In operation, movement of the spray arm 602 and changes in the spray velocity can increase coverage of the washing fluid 606 on the object 608. The combination can change the washing stream location 626 so that the washing fluid 606 impinges on all parts of the object 608. For example, increasing and decreasing the spray velocity, in combination with movement of the spray jet 604 between the first position 614 and the second position 616, can change the washing stream location 626 so that most points on the object 608 are subject to the washing fluid 606.
In view of the foregoing, pumps that are implemented in the pump systems disclosed above are configured to change the spray velocity of the washing fluid in response to the variable frequency, single-phase alternating current. These pumps, and the accompanying control circuitry permit operation of the dishwasher system in a manner that is as effective as conventional appliances, as discussed in EXAMPLE I below. Change in spray velocity can be determined in connection with the operational cycle selected and/or by way of programming (e.g., executable instructions) implemented by control circuitry of the type contemplated herein. In some implementations of the concepts, the simplicity of the control circuitry permits more than one pump to be employed such as wherein the washing fluid is provided to each spray arm by a separate pump. By operating the spray arms independent of one another, dishwasher systems can operate in a cost effective and reliable manner.
EXPERIMENTAL SECTION
For further clarification, instruction, and description of the concepts above, embodiments of the present disclosure are now illustrated and discussed in connection with the following examples.
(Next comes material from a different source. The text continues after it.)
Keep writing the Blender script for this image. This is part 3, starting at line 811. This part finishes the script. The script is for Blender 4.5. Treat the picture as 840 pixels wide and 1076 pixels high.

Note that any dimensions provided in connection with these examples are exemplary only and should not be used to limit any of the embodiments of the invention, as it is contemplated that actual dimensions will vary depending on the practice and implementation of the concepts discussed herein as well as variety of factors such as, but not limited to, the size of the appliance, the rating and size of pump, the desired flow rate of the washing fluid, and the like.
Example I
Implementation of the concepts above, including the use of a pump responsive to a variable frequency, single-phase AC input, was compared to conventional dishwashers using a wash index value. Typically, the wash index value is estimated by way of a washability test in which food items are applied on dishes about 24 hours prior to the washability test and are then washed in the appliance. The washed dishes are graded at the end of the cycle for estimating the wash index value. The dishes are graded on a scale of 0, 3, and 8, wherein 0 is assigned to a perfectly clean dish, 3 is assigned to a dish where any remaining soil can be flicked off with relatively little effort, and 8 being assigned to a dish where any remaining soil regardless of its size cannot be flicked off the dish or can be flicked off but leaves a mark on the dish.
The grading is performed for all the dishes washed in the dishwasher and the wash index value is estimated by the following Equation 1 in which,
wherein a is the summation of all assigned points and N is the number of dishes in the load for the cycle of the dishwasher.
Table 1 illustrates the wash index value for a conventional dishwasher (Washer 1) and for an appliance (Washer 2), which has a set-up comparable to the Washer 1 but in which is included a pump (e.g., the pump 114 (FIG. 1), the pump 214 (FIG. 2), and the pump assembly 300 (FIGS. 3 and 4)) responsive to a variable frequency, single-phase AC input. In the present Washer 1 and Washer 2, the spray jets are affixed at a fixed angle relative to the spray jets such as at about 10°.
|
TABLE 1 |
|
|
|
Trial |
Washer 1 |
Washer 2 |
|
|
|
|
Trial 1 |
84 |
38 |
|
Trial 2 |
84 |
34 |
|
Trial 3 |
81 |
41 |
|
Trial 4 |
87 |
70 |
|
Trial 5 |
88 |
74 |
|
|
The inventors note that the wash index value for the Washer 2 improved by almost 2 times from the first trial (Trial 1) to the fifth trial (Trial 5). This improvement is indicative of changes to the spray velocity of the spray jets, wherein the changes are effectuated, at least in part, by changes in the frequency of the single-phase alternating current (AC) input that is impressed upon the pump. Focusing on the results of Trial 5, it is further evident that implementation of the concepts herein can result in cleanliness that is comparable to conventional dishwashers (e.g., Washer 1). That is, the inventors further note herein that the improvement in the cleanliness scores as between Trial 1 and Trial 5 for Washer 2 indicate that further configurations of, for example, the operational cycle may generate cleanliness scores on the order of at least, if not in excess of, those cleanliness scores of conventional dishwashers while at a reduced cost and complexity.
It is contemplated that numerical values, as well as other values that are recited herein are modified by the term “about”, whether expressly stated or inherently derived by the discussion of the present disclosure. As used herein, the term “about” defines the numerical boundaries of the modified values so as to include, but not be limited to, tolerances and values up to, and including the numerical value so modified. That is, numerical values can include the actual value that is expressly stated, as well as other values that are, or can be, the decimal, fractional, or other multiple of the actual value indicated, and/or described in the disclosure.
This written description uses examples to disclose embodiments of the invention, including the best mode, and also to enable any person skilled in the art to practice the invention, including making and using any devices or systems and performing any incorporated methods. The patentable scope of the invention is defined by the claims, and may include other examples that occur to those skilled in the art. Such other examples are intended to be within the scope of the claims if they have structural elements that do not differ from the literal language of the claims, or if they include equivalent structural elements with insubstantial differences from the literal language of the claims.